Kiwibank has been under fire as some franchises refuse to sign because of uncertainties, including a 53c fee per transaction which they say is too low.
The franchise revolt has appeared to endanger one of the bank's biggest selling points - lots of branches nationwide.
NZ Post wants a Kiwibank at every post outlet nationwide, but of the 300 post outlets 170 are franchises. Documents leaked by the Act party revealed many were unhappy with the deal offered.
Post chief executive Elmar Toime announced the revised offer yesterday. He said franchises were told of it by mail yesterday morning.
The new offer is that NZ Post will pay the cost of fitting out shops to include a Kiwibank branch, costing the state-owned enterprise up to $2.125 million. The spending would not affect the bank's business case.
NZ Post had been offering a five-year interest-free loan of up to $12,500 a franchise to pay for the fit-out.
Toime said the latest offer was open for only "a few weeks". As it was tied to the opportunity for NZ Post to capture the benefits of a continuous rollout of bank branches it could not be open indefinitely.
Toime denied that NZ Post was putting undue pressure on franchises and said nothing would happen if they still refused.
They could choose later to have a branch, but the economics of sending out a team to fit out their shop would have to be considered, Toime said.
He said the deadline had no specific date. "It's certainly not to be playing any pressure to them.
"There are real advantages if we can open all the Post Shops, all the franchise outlets, in the same geographic area at the same time."
Act MP Rodney Hide, who has waged a campaign against Kiwibank, said the revised offer showed NZ Post was now desperately behind schedule with the bank's introduction.
Last week, NZ Post and Kiwibank executives conceded to the finance and expenditure select committee that they would now get something over 200 branches instead of 300.
Toime told the Business Herald yesterday that a "significant" number had signed, although he would not reveal how many.
Hide said the new offer would not help much as the franchisees' concern was the operating cost of the new bank, not the capital cost.
"More than 100 small businesses are vitally worried that Kiwibank will badly affect their business bottom line," he said.
"It's nuts that hardware stores, bookshops and chemists are suddenly expected to become bankers.
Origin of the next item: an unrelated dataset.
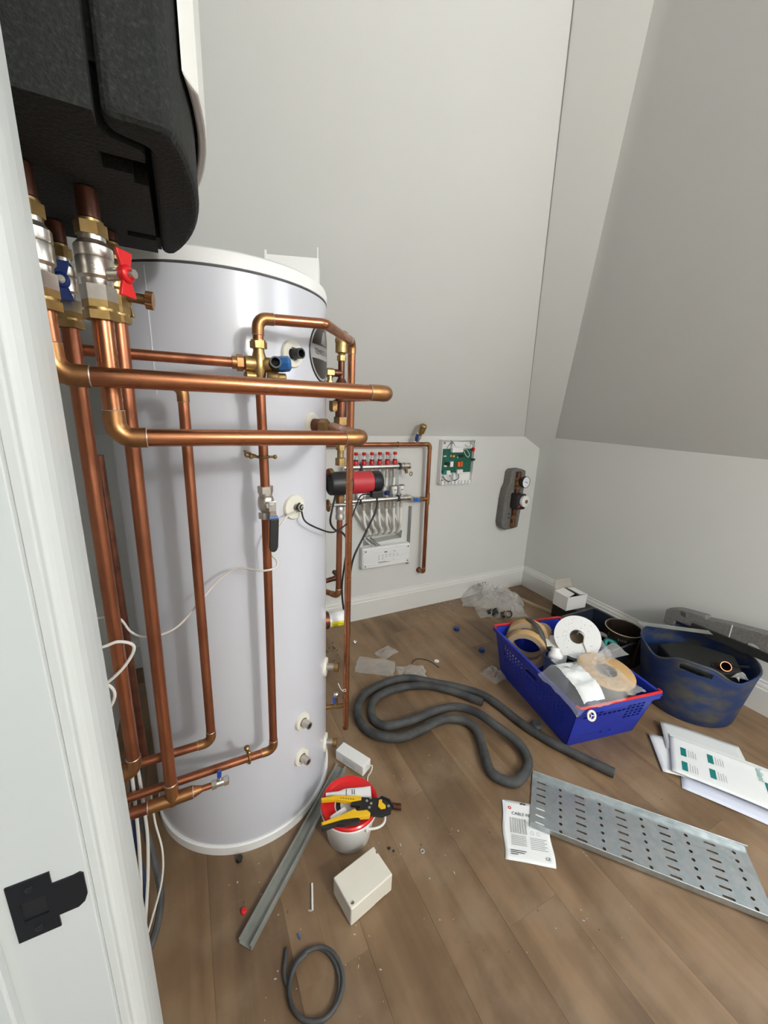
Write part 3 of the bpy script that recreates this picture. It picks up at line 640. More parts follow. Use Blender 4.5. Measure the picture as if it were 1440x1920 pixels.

Kiwibank is a political bank, not a commercial proposition."
Hide said franchisees, reluctant to speak to the media, felt pressed to agree to the bank with the threat that they would lose their franchise if they did not.
At the select committee meeting Toime was silent on the fate of franchises not wanting Kiwibank, saying it was "an impossible question to answer" and he could not comment on the post network's future shape.